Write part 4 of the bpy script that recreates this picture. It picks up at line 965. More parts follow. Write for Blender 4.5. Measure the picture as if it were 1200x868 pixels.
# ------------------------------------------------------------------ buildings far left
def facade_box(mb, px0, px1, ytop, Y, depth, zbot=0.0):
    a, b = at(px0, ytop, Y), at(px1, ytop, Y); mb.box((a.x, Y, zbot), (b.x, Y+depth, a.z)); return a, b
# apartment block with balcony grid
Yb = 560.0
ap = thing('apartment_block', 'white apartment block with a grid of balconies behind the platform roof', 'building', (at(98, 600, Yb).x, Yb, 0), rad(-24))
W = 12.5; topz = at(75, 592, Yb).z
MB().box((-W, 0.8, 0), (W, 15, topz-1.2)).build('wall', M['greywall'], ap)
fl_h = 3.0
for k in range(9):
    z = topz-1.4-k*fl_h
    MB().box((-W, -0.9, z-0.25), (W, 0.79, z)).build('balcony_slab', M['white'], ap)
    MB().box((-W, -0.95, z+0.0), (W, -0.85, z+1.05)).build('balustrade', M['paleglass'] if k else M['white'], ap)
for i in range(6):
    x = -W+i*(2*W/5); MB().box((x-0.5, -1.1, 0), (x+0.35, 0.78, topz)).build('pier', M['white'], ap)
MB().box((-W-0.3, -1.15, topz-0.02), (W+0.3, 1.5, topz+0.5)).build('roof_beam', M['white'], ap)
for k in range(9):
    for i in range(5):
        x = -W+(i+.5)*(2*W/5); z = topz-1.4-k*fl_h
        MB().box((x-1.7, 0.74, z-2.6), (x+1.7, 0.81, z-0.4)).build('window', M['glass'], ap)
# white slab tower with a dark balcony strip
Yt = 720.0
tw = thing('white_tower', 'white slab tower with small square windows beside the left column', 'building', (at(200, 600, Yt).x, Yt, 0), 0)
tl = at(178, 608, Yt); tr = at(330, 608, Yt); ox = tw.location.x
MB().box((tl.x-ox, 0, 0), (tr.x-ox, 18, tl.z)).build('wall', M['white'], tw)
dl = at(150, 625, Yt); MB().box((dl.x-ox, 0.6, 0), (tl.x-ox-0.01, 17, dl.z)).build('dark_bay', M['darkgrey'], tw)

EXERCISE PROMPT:
Return the listing above in its exact form.

ANSWER TO THIS PROBLEM:
Write part 4 of the bpy script that recreates this picture. It picks up at line 965. More parts follow. Write for Blender 4.5. Measure the picture as if it were 1200x868 pixels.
# ------------------------------------------------------------------ buildings far left
def facade_box(mb, px0, px1, ytop, Y, depth, zbot=0.0):
    a, b = at(px0, ytop, Y), at(px1, ytop, Y); mb.box((a.x, Y, zbot), (b.x, Y+depth, a.z)); return a, b
# apartment block with balcony grid
Yb = 560.0
ap = thing('apartment_block', 'white apartment block with a grid of balconies behind the platform roof', 'building', (at(98, 600, Yb).x, Yb, 0), rad(-24))
W = 12.5; topz = at(75, 592, Yb).z
MB().box((-W, 0.8, 0), (W, 15, topz-1.2)).build('wall', M['greywall'], ap)
fl_h = 3.0
for k in range(9):
    z = topz-1.4-k*fl_h
    MB().box((-W, -0.9, z-0.25), (W, 0.79, z)).build('balcony_slab', M['white'], ap)
    MB().box((-W, -0.95, z+0.0), (W, -0.85, z+1.05)).build('balustrade', M['paleglass'] if k else M['white'], ap)
for i in range(6):
    x = -W+i*(2*W/5); MB().box((x-0.5, -1.1, 0), (x+0.35, 0.78, topz)).build('pier', M['white'], ap)
MB().box((-W-0.3, -1.15, topz-0.02), (W+0.3, 1.5, topz+0.5)).build('roof_beam', M['white'], ap)
for k in range(9):
    for i in range(5):
        x = -W+(i+.5)*(2*W/5); z = topz-1.4-k*fl_h
        MB().box((x-1.7, 0.74, z-2.6), (x+1.7, 0.81, z-0.4)).build('window', M['glass'], ap)
# white slab tower with a dark balcony strip
Yt = 720.0
tw = thing('white_tower', 'white slab tower with small square windows beside the left column', 'building', (at(200, 600, Yt).x, Yt, 0), 0)
tl = at(178, 608, Yt); tr = at(330, 608, Yt); ox = tw.location.x
MB().box((tl.x-ox, 0, 0), (tr.x-ox, 18, tl.z)).build('wall', M['white'], tw)
dl = at(150, 625, Yt); MB().box((dl.x-ox, 0.6, 0), (tl.x-ox-0.01, 17, dl.z)).build('dark_bay', M['darkgrey'], tw)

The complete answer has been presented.